DE MISOGINIA Y LO QUE USTED IMAGINE.
No debo decir que la amo. Pues el amor es abstracto. Abstracción que se vivifica en los sentidos. Creo amarla porque percibo el salobre de su piel, el sabor de sus labios y la magnitud de su pie. Pienso que la amo y se lo digo en esa forma mentirosa escondida en las metáforas, recurso idóneo en la poesía pero no en el coloquio de todos os días. “Eres el amor de mi vida”, le digo, frase desafortunada por inconclusa, solo una forma de decir, un lugar común, una expresión que al final no dice nada.

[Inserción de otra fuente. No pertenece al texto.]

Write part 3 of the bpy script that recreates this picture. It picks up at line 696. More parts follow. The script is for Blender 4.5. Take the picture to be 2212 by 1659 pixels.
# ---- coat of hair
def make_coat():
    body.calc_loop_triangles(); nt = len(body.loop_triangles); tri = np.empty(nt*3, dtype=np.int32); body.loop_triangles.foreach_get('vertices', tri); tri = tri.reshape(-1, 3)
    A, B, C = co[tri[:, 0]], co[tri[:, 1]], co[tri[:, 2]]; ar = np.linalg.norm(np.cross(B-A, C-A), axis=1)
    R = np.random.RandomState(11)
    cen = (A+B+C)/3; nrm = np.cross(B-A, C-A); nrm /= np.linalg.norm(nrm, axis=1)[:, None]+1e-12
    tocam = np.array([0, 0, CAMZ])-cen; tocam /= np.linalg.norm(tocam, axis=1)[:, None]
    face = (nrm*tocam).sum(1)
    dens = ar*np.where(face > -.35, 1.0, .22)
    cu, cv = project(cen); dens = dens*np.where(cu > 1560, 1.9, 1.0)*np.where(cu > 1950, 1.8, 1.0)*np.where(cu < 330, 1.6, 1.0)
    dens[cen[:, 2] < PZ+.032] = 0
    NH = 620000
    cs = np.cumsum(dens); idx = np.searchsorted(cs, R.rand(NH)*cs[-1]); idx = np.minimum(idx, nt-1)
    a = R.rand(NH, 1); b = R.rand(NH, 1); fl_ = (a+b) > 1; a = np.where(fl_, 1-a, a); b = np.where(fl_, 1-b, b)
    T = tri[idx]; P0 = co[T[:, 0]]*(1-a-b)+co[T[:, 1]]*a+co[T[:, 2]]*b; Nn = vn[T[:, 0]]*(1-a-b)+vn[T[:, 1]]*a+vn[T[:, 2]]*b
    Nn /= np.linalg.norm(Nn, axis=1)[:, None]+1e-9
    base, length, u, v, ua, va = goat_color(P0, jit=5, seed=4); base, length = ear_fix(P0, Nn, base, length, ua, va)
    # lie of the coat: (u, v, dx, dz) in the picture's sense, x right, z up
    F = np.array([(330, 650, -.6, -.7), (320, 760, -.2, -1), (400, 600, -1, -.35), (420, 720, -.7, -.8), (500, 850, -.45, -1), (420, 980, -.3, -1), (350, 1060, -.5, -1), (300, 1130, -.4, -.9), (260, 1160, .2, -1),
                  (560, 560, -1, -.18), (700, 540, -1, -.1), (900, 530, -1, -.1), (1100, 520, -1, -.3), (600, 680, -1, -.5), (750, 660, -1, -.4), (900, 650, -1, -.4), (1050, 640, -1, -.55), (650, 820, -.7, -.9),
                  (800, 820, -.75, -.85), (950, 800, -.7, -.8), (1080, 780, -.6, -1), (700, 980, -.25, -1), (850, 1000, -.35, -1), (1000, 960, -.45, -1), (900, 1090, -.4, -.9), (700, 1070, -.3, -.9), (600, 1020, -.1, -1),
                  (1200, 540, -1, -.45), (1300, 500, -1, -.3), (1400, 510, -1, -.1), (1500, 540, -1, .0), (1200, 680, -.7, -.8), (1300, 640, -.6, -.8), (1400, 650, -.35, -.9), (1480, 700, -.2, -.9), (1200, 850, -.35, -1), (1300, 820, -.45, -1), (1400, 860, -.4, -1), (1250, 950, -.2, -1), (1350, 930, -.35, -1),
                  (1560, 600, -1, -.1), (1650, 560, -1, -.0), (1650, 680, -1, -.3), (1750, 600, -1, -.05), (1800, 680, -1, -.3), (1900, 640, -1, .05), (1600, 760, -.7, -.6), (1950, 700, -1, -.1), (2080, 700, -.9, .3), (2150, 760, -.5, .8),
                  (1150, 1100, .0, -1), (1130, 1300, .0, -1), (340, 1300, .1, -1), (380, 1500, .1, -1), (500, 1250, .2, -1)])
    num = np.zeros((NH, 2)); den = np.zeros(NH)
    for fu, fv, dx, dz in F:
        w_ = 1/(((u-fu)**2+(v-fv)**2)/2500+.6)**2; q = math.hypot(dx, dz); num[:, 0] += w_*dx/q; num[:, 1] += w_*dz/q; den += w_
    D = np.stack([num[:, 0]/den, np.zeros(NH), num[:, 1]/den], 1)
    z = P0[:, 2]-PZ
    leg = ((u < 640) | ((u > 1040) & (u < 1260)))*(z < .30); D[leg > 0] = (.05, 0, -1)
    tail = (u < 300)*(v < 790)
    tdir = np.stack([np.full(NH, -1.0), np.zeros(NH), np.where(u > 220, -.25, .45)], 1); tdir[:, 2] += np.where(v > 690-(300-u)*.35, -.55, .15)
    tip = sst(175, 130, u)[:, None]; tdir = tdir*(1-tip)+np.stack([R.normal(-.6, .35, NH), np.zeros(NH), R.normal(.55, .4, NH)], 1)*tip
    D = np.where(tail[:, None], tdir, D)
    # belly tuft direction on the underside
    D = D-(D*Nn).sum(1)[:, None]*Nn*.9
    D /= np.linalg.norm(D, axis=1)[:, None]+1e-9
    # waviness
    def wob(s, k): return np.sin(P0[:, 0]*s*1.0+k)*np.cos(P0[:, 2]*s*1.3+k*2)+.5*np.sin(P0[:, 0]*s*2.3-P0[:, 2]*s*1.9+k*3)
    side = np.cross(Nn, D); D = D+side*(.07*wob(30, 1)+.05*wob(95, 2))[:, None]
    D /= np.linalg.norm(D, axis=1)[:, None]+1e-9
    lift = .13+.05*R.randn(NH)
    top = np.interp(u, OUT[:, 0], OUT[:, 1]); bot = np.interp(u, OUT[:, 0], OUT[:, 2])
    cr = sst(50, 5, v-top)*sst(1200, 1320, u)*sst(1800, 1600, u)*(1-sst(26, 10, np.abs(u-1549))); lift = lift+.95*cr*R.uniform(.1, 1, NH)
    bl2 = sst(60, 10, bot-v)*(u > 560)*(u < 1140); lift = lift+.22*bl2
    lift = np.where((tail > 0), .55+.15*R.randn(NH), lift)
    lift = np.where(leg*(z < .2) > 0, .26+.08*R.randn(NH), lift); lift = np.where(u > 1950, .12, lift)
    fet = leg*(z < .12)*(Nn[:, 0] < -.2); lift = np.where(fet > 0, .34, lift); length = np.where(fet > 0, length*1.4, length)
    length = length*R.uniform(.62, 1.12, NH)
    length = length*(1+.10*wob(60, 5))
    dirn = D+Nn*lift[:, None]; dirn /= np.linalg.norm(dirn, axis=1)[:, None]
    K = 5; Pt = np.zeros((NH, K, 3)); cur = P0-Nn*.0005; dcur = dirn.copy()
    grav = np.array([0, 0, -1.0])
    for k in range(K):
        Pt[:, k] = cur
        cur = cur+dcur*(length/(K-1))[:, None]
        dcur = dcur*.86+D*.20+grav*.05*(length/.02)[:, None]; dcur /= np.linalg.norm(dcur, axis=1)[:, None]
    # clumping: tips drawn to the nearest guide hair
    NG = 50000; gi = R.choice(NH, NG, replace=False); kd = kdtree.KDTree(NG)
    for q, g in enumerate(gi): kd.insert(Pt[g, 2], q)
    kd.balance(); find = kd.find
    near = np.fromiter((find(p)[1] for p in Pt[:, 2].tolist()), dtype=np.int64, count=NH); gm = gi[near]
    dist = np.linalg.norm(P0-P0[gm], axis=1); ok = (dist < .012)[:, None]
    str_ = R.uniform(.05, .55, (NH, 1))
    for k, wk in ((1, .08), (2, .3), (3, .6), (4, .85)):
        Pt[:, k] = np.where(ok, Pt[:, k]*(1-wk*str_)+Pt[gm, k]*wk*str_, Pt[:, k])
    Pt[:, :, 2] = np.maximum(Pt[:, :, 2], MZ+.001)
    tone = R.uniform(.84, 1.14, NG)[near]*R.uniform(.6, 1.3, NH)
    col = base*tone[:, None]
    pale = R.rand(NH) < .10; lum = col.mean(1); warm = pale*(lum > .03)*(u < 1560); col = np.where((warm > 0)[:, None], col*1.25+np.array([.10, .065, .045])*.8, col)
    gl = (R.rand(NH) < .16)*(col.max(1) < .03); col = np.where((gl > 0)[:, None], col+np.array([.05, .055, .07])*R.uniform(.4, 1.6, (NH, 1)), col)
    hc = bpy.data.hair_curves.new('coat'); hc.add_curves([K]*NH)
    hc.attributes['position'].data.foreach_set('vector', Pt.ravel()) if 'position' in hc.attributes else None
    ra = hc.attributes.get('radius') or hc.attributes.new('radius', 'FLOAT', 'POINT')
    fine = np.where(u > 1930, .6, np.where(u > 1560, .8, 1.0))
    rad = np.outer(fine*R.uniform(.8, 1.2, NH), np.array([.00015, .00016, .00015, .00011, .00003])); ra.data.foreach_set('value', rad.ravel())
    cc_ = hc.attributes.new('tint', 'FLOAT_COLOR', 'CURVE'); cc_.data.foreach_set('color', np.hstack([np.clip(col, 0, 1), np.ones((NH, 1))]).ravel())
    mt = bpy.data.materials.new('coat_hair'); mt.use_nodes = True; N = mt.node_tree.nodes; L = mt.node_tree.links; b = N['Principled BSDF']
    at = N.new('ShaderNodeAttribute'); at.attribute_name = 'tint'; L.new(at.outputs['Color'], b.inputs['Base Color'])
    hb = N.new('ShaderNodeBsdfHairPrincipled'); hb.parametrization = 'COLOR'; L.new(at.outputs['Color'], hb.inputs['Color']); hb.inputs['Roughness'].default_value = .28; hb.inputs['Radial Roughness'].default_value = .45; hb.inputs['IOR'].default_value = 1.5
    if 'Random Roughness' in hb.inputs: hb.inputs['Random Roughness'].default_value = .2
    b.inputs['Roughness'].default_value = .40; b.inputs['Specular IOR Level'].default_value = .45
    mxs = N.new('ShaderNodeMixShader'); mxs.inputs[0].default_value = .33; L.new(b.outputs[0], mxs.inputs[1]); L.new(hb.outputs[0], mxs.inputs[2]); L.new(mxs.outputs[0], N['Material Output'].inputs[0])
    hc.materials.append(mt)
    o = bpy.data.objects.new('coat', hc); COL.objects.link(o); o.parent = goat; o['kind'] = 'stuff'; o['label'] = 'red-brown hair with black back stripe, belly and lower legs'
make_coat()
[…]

La destinataria obnubilada por la abstracción de “su” enamoramiento no cae en cuenta, no piensa en lo que le digo, lo acepta tal cual su estado de exaltación se lo permite. Nunca le aclaro en la ambigüedad de mi edulcorado decir, si el amor que le insinuó es el mejor o el peor, el más o el menos intenso, el verdadero o el más fingido de entre los amores de mi vida.
Ella presupone, entiende porque en ese momento le conviene, que es el más grande amor de mi vida, el verdadero, el más intenso. Ah el amor, sublime estado de autoengaño, la más común de las estafas, engañifa despiadada aun sin ser malintencionada. Por eso es de envidiarse a los poetas, pues a ellos les está permitido y hasta se les alaba, metaforizar, —idioma de los dioses, dicen algunos— para convencer, sensibilizar y hasta para enajenar al ser “querido”. Ya lo explicaba Nietzsche: “En una relación amorosa hay uno que ama y otro que se deja amar.”
El amor, ese dren de la energía emocional se sustenta en la confianza y la desconfianza. Fluye en un torrente inagotable y avasallador. Pero al exteriorizarse diluye su caudal energético en distintas vertientes y se direcciona por cauces disimiles. Dicen que el amor es cosa de dos y algunas veces hasta de tres. Yo opino que el amor es de uno solo. Lo afirmo porque en una pareja que dicen amarse, cada cual manifiesta una clase de amor diferenciado y hasta se ama del otro o de la otra, virtudes, cualidades o características físicas, morales, económicas, sociales y hasta intelectuales que no se alcanzan a identificar bien o están tergiversando en ese delicioso estado dubitativo que es el deseo erótico por el otro o la otra. Por ello existen infinidad de parejas quienes descubren no amarse después de algún tiempo. O bien aceptan que lo que aman del otro u otra no es suficiente para mantener la convivencia amorosa.
No la amo, al menos no como ella se lo merece —otra metáfora— pero me prometo a mí mismo, vamos, ¡me exijo!, que haré hasta lo imposible —malditas metáforas— para lograr corresponder su amor en la justa medida en que ella me lo profesa. ¿Ella, me ama? ¡Desde luego que sí!, me lo ha repetido mil y no sé cuántas veces. “Eres el hombre de mi vida” me lo refrenda constantemente, para qué darle vueltas al asunto, no importa lo que ella o yo tengamos en mente, somos una pareja con suerte, nos amamos o creemos amarnos como lo hacían Romeo y Julieta… ¿Será? ¿Tomaría cicuta ella al perderme?
¡No la amo!, ¡castíguese mi grito en el infierno!, —otra mentirosa metáfora— pero ya la dije, ¿por decir verdad, ya me maldije? Desde luego que no, en cuestiones del amor cualquiera miente, hasta los santos, ahí tienen a San Agustín, quien también le entró con ganas y ¿sapiencia? a la metáfora cuando aseveró: “La medida del amor es amar sin medida”.
No la amo, debo decirlo, al menos no como amaba a su Andrómeda Perseo, pero a esa mujer… ¡Como la deseo!